What the task requires: Collect from the data below each line with "Blender".

### Dataset

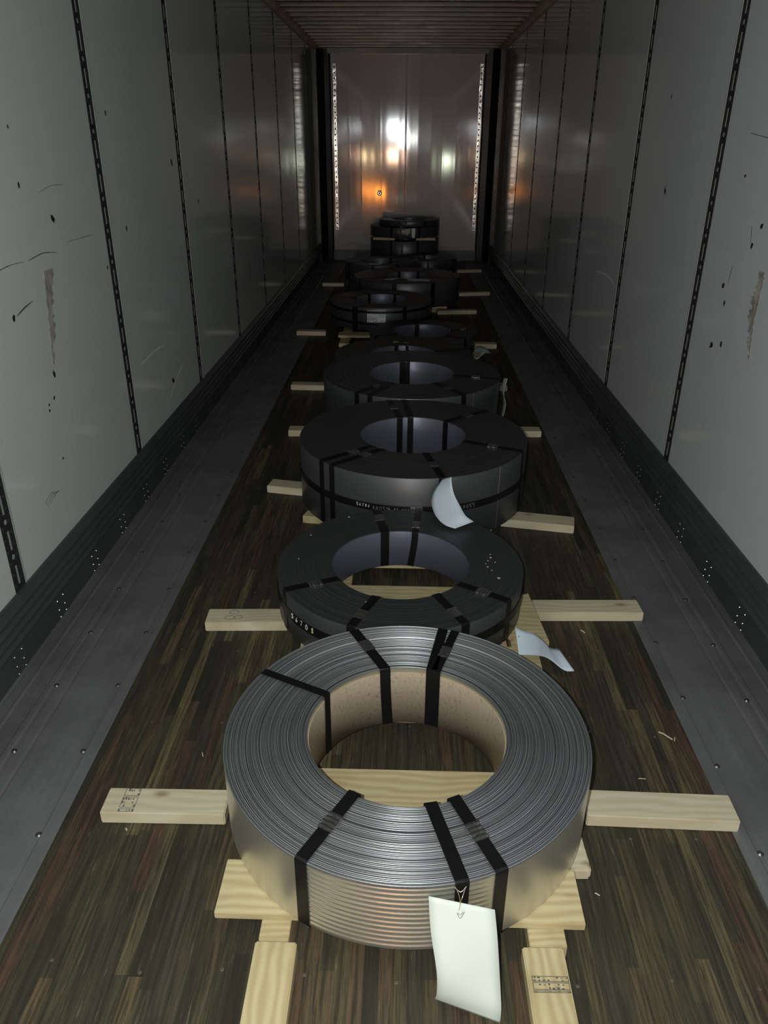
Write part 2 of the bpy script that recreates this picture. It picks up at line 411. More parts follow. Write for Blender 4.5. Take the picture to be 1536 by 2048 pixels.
def wall_line(parent, xw, s, pts, wdt, m, name='scratch'):
    bm = bmesh.new(); P = smooth_poly([(0, y, z) for y, z in pts], 5); A = []
    for i, p in enumerate(P):
        d = (P[min(i + 1, len(P) - 1)] - P[max(i - 1, 0)]).normalized(); n = Vector((0, -d.z, d.y))
        ww = wdt * (.3 + .7 * math.sin(PI * (i + .5) / len(P))) * random.uniform(.6, 1.2)
        A.append([bm.verts.new(Vector((xw + s * e, p.y, p.z)) + n * q * ww) for e, q in ((.0001, -.5), (.0005, -.5), (.0005, .5), (.0001, .5))])
    for a, b in zip(A, A[1:]):
        for k in range(3): bm.faces.new((a[k], a[k + 1], b[k + 1], b[k]))
    link(name, bm, m, parent)
wall_line(wallL, XL, 1, [(2.36, 1.205), (2.413, 1.219), (2.50, 1.226), (2.587, 1.223)], .003, MT['scratch'])
wall_line(wallL, XL, 1, [(2.62, 1.222), (2.74, 1.232), (2.858, 1.219)], .004, MT['scratch'])
wall_line(wallL, XL, 1, [(2.95, 1.245), (3.2, 1.245)], .002, MT['scratch'])
wall_line(wallL, XL, 1, [(2.789, 1.423), (2.9, 1.44), (3.007, 1.437)], .002, MT['scratch'])
for k in range(3): wall_line(wallL, XL, 1, [(2.40 + .01 * k, .428 - .009 * k), (2.46 + .01 * k, .445 - .010 * k), (2.52, .423 + .004 * k)], .0022, MT['scratch'])
wall_line(wallL, XL, 1, [(2.47, 1.07), (2.53, 1.085), (2.596, 1.095)], .006, MT['scratch'])
wall_line(wallL, XL, 1, [(3.55, .62), (3.8, .63), (3.95, .62)], .012, MT['scratch_light'])
wall_line(wallL, XL, 1, [(3.95, .34), (4.1, .40), (4.25, .44)], .012, MT['scratch_light'])
wall_line(wallR, XR, -1, [(5.208, .83), (5.0, .85), (4.80, .845), (4.666, .816)], .010, MT['scratch_light'])
wall_line(wallR, XR, -1, [(3.05, 1.17), (3.06, 1.10)], .005, MT['scratch'])
wall_line(wallR, XR, -1, [(2.95, 1.32), (2.93, 1.26)], .005, MT['scratch'])
wall_line(wallR, XR, -1, [(4.0, 1.42), (4.02, 1.34)], .005, MT['scratch'])
wall_line(wallR, XR, -1, [(3.12, 1.62), (2.9, 1.60), (2.8, 1.61)], .004, MT['scratch'])
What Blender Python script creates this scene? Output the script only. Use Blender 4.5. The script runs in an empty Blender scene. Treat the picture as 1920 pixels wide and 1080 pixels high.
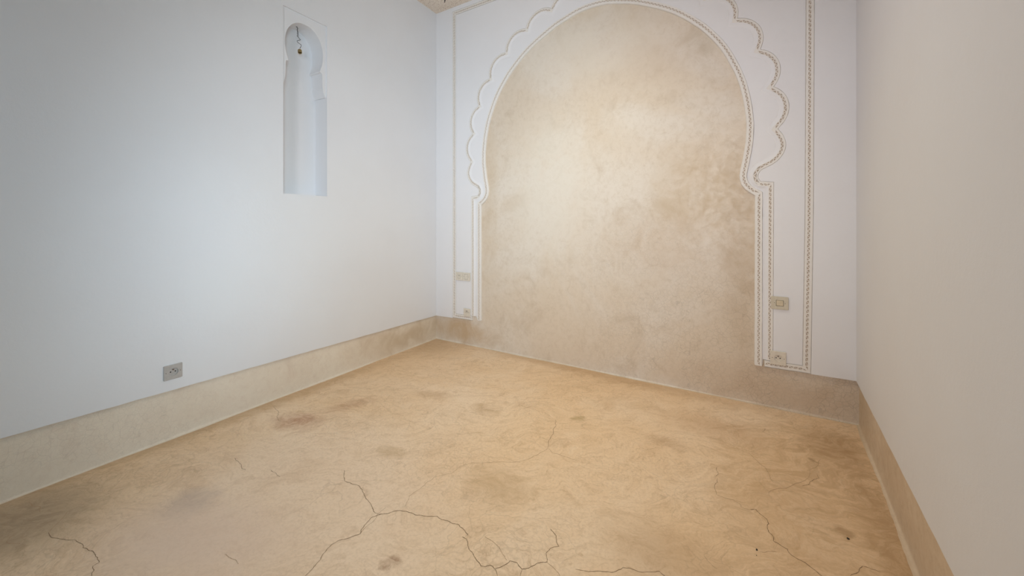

######

Written answer:
Write part 2 of the bpy script that recreates this picture. It picks up at line 411. More parts follow. Write for Blender 4.5. Take the picture to be 1536 by 2048 pixels.
What Blender Python script creates this scene? Output the script only. Use Blender 4.5. The script runs in an empty Blender scene. Treat the picture as 1920 pixels wide and 1080 pixels high.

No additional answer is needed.